Yes that comment is somewhat intriguing David.

Don't reckon the reviewer maybe mixed up his Cromwells do you?

No surely not. That'd be another of those 'Coincidence Thingys' probably making it impossible for you to further your understanding Frau Merkel and Associates more keenly.


Reckon this one'll be one of those that quickly disappears down that proverbial 'memory hole'?

Ever recall my mentioning 'a lot could be done simply by enforcing laws that are already on the books'?

Money quote from that above: "identified him as Maurice Hill, 36 — a Philadelphia man with a lengthy history of gun convictions and of resisting attempts to bring him to justice."

Yo David?

I dint nae know your Will uz homaging a Scot - Cain't say I ever read mention o' it on thisear blogly.

Whitewall, Germany will always be at it again and blame the usual suspects!

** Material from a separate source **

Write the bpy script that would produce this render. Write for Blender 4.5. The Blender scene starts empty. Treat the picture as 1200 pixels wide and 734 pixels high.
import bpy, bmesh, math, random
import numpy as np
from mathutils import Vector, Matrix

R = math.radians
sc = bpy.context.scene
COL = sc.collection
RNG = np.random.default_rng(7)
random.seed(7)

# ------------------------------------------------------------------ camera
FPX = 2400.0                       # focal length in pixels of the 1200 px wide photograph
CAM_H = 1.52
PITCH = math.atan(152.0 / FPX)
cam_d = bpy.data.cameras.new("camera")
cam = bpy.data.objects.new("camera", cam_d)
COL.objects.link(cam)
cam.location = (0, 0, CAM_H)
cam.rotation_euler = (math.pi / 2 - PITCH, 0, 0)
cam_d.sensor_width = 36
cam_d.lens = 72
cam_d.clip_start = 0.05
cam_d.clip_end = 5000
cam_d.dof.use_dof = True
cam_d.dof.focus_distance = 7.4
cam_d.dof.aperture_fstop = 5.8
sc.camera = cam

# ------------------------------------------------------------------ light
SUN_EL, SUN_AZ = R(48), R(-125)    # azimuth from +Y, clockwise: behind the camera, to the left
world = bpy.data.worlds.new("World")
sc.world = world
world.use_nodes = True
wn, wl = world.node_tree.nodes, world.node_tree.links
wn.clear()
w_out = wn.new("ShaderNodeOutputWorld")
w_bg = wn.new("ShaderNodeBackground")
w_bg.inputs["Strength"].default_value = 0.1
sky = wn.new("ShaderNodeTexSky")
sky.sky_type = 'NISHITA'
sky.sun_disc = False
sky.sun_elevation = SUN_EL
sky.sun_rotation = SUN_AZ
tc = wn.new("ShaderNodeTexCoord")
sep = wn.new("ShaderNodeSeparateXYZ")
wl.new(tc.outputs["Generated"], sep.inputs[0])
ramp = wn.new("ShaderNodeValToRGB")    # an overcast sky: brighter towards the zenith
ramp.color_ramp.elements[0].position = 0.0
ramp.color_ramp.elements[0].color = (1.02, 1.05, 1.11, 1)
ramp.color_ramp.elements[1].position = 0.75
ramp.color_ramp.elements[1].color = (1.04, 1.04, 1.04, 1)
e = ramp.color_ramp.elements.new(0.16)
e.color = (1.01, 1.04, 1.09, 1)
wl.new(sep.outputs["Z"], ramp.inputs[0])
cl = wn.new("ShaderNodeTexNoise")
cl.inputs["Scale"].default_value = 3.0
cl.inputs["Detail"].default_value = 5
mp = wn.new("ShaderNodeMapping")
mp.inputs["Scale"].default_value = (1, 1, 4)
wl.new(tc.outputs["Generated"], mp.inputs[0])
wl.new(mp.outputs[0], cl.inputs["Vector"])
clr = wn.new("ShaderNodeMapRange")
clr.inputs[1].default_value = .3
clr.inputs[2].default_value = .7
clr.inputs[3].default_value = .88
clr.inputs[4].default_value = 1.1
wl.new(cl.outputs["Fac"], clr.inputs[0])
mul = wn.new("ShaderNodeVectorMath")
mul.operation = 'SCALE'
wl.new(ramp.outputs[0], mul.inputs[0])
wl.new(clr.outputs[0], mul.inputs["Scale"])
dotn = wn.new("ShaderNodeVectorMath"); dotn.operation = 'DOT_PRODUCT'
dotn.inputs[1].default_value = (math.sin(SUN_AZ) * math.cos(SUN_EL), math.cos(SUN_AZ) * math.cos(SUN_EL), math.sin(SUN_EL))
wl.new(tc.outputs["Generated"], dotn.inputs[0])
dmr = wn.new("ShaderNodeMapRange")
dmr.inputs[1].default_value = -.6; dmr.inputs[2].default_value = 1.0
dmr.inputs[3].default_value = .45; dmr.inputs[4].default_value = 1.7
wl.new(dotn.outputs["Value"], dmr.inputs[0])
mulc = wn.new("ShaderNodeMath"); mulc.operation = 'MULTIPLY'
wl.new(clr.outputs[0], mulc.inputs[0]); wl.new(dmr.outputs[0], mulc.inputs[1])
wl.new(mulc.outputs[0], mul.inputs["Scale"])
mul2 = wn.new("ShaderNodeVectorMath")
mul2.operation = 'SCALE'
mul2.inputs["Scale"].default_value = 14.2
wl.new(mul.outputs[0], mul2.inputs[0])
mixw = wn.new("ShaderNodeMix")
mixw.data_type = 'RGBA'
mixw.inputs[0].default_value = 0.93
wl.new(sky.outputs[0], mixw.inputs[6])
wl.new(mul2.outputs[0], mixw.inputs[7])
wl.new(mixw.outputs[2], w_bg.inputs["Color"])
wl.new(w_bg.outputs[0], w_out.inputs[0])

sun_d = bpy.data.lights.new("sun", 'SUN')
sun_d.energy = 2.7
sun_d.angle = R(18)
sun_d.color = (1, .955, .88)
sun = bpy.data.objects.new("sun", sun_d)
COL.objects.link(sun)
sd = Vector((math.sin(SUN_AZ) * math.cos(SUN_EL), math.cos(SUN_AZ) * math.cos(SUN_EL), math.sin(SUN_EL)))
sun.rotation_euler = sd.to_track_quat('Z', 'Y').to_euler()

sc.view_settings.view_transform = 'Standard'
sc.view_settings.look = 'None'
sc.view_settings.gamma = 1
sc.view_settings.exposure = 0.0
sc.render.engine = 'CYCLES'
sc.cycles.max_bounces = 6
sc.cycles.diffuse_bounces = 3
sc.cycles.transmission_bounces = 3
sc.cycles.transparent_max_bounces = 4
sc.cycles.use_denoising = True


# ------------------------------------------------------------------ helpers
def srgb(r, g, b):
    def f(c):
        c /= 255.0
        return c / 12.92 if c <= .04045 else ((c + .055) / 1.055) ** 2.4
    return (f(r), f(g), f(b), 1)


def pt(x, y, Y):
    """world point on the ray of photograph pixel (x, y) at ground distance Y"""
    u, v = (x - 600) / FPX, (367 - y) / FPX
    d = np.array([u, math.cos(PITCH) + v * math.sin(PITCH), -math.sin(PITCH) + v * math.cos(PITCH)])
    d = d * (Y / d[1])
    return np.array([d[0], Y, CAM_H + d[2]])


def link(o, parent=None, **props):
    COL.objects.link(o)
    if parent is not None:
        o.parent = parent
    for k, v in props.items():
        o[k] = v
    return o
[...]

Us and anyone else.

JK, I don't think "homaging a Scot" was the first thing on Will's mind!

The only sleepwalkers were the sovereigns themselves, in particular Wilhelm and Franz Josef. Their immediate subordinates were wide awake, and burning with ambitions -- while the only one who might have managed to tamp down the crisis had just been assassinated.

"Their immediate subordinates were wide awake, and burning with ambitions".

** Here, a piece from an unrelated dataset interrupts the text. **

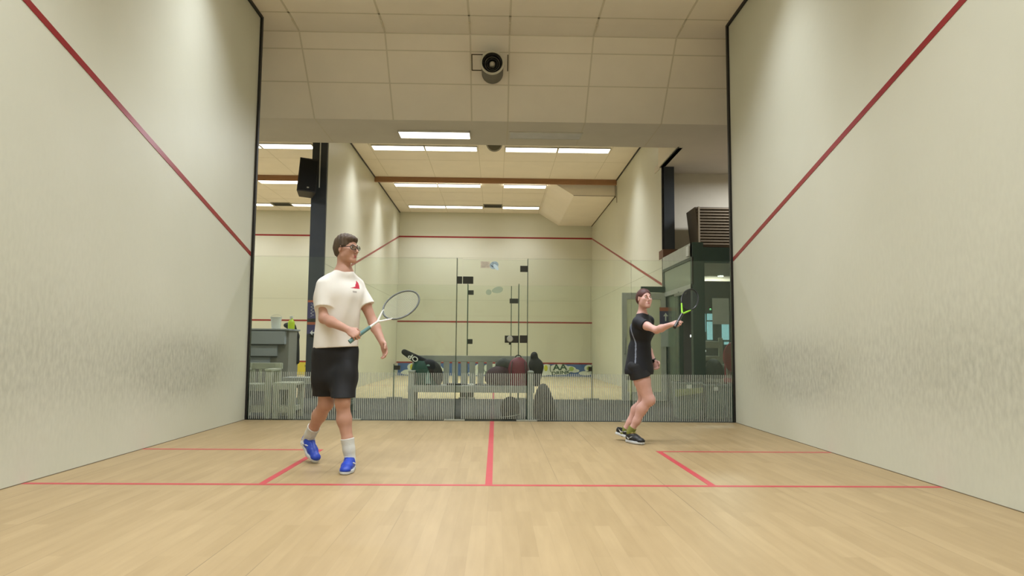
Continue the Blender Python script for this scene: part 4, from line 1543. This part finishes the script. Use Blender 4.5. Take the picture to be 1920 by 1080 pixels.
# hair: cap over the skull, longer at the nape, fringe swept over the forehead
s = SDF(hc - .17, hc + .17, .0035)
s.ell(q(0, -.020, .036), (.083, .098, .090), HB, k=.01)
s.ell(q(0, -.045, -.010), (.074, .072, .075), HB, k=.03)
s.ell(q(0, .028, .076), (.066, .060, .034), HB, k=.02)
s.cone(q(.070, .012, .02), q(.072, .008, -.006), .010, .006, k=.01).cone(q(-.070, .012, .02), q(-.072, .008, -.006), .010, .006, k=.01)
s.noise(.0022, 130, 3)
s.ell(q(0, .105, -.030), (.088, .085, .088), HB, k=.006, sub=True)
s.ell(q(.085, .020, -.045), (.035, .045, .055), HB, k=.006, sub=True).ell(q(-.085, .020, -.045), (.035, .045, .055), HB, k=.006, sub=True)
s.cut(q(0, -.05, -.072), -HB[2] + HB[1] * .3)
s.build('hair', m_hair, man, mO)
# sports glasses
gl = MB()
mg_ = mat('glasses_dark', '2a2624', .3)
for sx in (1, -1):
    gl.tube([Vector(q(sx * (.033 + .025 * math.cos(t)), .101 - .010 * math.cos(t) * 1.0, .003 + .017 * math.sin(t))) - Vector(mO) for t in [2 * PI * k / 24 for k in range(24)]], .0026, 6, closed=True)
    gl.tube([Vector(q(sx * x, y, z)) - Vector(mO) for x, y, z in ((.058, .092, .008), (.074, .055, .008), (.082, .0, .004))], .0028, 6)
gl.tube([Vector(q(x, .107, .008)) - Vector(mO) for x in (-.010, 0, .010)], .0026, 6)
gl.build('glasses', mg_, man, smooth=True)
gl = MB()
for sx in (1, -1):
    gl._add([Vector(q(sx * (.033 + .024 * math.cos(t)), .101 - .010 * math.cos(t), .003 + .016 * math.sin(t))) - Vector(mO) for t in [2 * PI * k / 24 for k in range(24)]], [tuple(range(24))])
gl.build('lenses', glass_mat('lens_glass', 'd9d2c8', .2, .05), man)

# t-shirt
hem = P(620, 652, -3.54)
s = SDF((-1.62, -3.98, .78), (-.85, -3.2, 1.66), .005)
s.cone(neck0 + V3(0, 0, -.05), shR + V3(0, 0, .006), .070, .054, k=.05).cone(neck0 + V3(0, 0, -.05), shL + V3(0, 0, .006), .070, .054, k=.05)
s.cone(chest + rm_ * .065 + V3(0, 0, .02), chest - rm_ * .065 + V3(0, 0, .02), .134, .134, k=.06, flat=(fm, .82))
s.cone(chest + rm_ * .035, pelv + rm_ * .035 - V3(0, 0, .03), .145, .150, k=.05, flat=(fm, .84))
s.cone(chest - rm_ * .035, pelv - rm_ * .035 - V3(0, 0, .03), .145, .150, k=.05, flat=(fm, .84))
s.noise(.0075, 22, 5)
s.cut(pelv + V3(0, 0, .045), unit((0.06, 0, -1)))
for sh, el in ((shR, elR), (shL, elL)):
    d = unit(el - sh)
    t = SDF(s.lo, s.lo + s.v * np.array(s.f.shape) - 1e-6, s.v)
    t.lo = s.lo.copy(); t.f = np.full(s.f.shape, .06, np.float32)
    t.cone(sh, sh + d * .24, .056, .080, k=.0)
    t.noise(.004, 25, 9)
    t.cut(sh + d * .185, d)
    h_ = np.maximum(.03 - np.abs(s.f - t.f), 0) / .03
    s.f = np.minimum(s.f, t.f) - h_ * h_ * .03 * .25
s.ell(neck0 + V3(0, 0, .02) + fm * .02, (.072, .085, .055), np.stack([rm_, fm, V3(0, 0, 1)]), k=.008, sub=True)
shirt = s.build('t_shirt', m_shirt, man, mO)
# crimson patch and small mark on the chest: coloured faces of the shirt front
shirt.data.materials.append(mat('crimson_patch', 'b01030', .7))
shirt.data.materials.append(mat('grey_print', 'a9a49c', .7))
tri = [(668, 540), (681, 541), (674, 520), (661, 537)]


def project(p):
    d = R @ (np.array(p) - CAM_C)
    return 960 + F_PX * d[0] / d[1], 540 - F_PX * d[2] / d[1]


pc = P(671, 534, -3.62)
lat = -rm_
for pl in shirt.data.polygons:
    w_ = np.array(pl.center) + np.array(mO) - pc
    a_, z_ = float(w_ @ lat), float(w_[2])
    if np.array(pl.normal) @ fm < .0: continue
    if -.055 < a_ < .045 and -.028 < z_ < .055 and z_ < -.028 + (a_ + .055) * .28 + max(0, a_ - .0) * 1.6 and z_ < .055 - max(0, a_ - .02) * 1.5:
        pl.material_index = 1
    elif -.035 < a_ < .012 and -.062 < z_ < -.05:
        pl.material_index = 2

# shorts
s = SDF((-1.5, -3.95, .5), (-.9, -3.2, 1.02), .005)
for h_, k_ in ((hiR, knR), (hiL, knL)):
    s.chain([h_ + V3(0, 0, .02), h_ + (k_ - h_) * .5, k_ + (k_ - h_) * .02], [.108, .102, .096], k=.05)
s.cone(pelv + V3(0, 0, .06), pelv, .13, .135, k=.05, flat=(fm, .85))
s.noise(.006, 22, 8)
kz = (knR[2] + knL[2]) / 2
s.cut((0, 0, kz + .045), unit((-.22, 0, -1)) if False else unit((0, 0, -1)))
s.build('shorts', m_short, man, mO)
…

None more so than von Schlieffen!

And Conrad von Hötzendorf.

But yes, an axiom of von Schlieffen's plan made war inevitable as soon as there was mobilization either to East or West; it assumed that it would be fatal for Germany to fight two fronts at once, so it had to strike first.

A doomsday machine.

Thanks, Malcolm, "Conrad von Hötzendorf" is a new name to me.

Also, perhaps you would like to venture a guess as to whether or not von Schlieffen's plan would have succeeded if he had been there to implement it?

Kein Operationsplan reicht mit einiger Sicherheit über das erste Zusammentreffen mit der feindlichen Hauptmacht hinaus.

You're welcome.

"Also, perhaps you would like to venture a guess as to whether or not von Schlieffen's plan would have succeeded if he had been there to implement it?"

Above my pay-grade, that one. But you could put the blame on Moltke, for diverting some of the attacking troops east to defend against Russia, or Kluck and Bülow, who agreed (without authorization) to move Kluck's troops to the east of Paris, rather than completing the encirclement as Schlieffen had planned.

A good analysis is in this wonderful book, A World Undone.

Very apt, JK. That quote, usually rendered in English as "no battle-plan survives initial contact with the enemy", is from the great Field Marshal Helmuth von Moltke -- whose son, a lesser man by far, was the one I mentioned just above.

I think Moltke senior would have stuck to Schlieffen's plan. The area west of Paris, where Schlieffen wanted the German right hand to strike, was more lightly defended than where Kluck's men ended up. The encirclement might well have worked, and France would likely have surrendered in short order.

Yes, Malcolm, I'm with you in thinking that Schlieffen's plan executed by the man himself would probably have succeeded and after all, I was a Corporal - substantive, mind!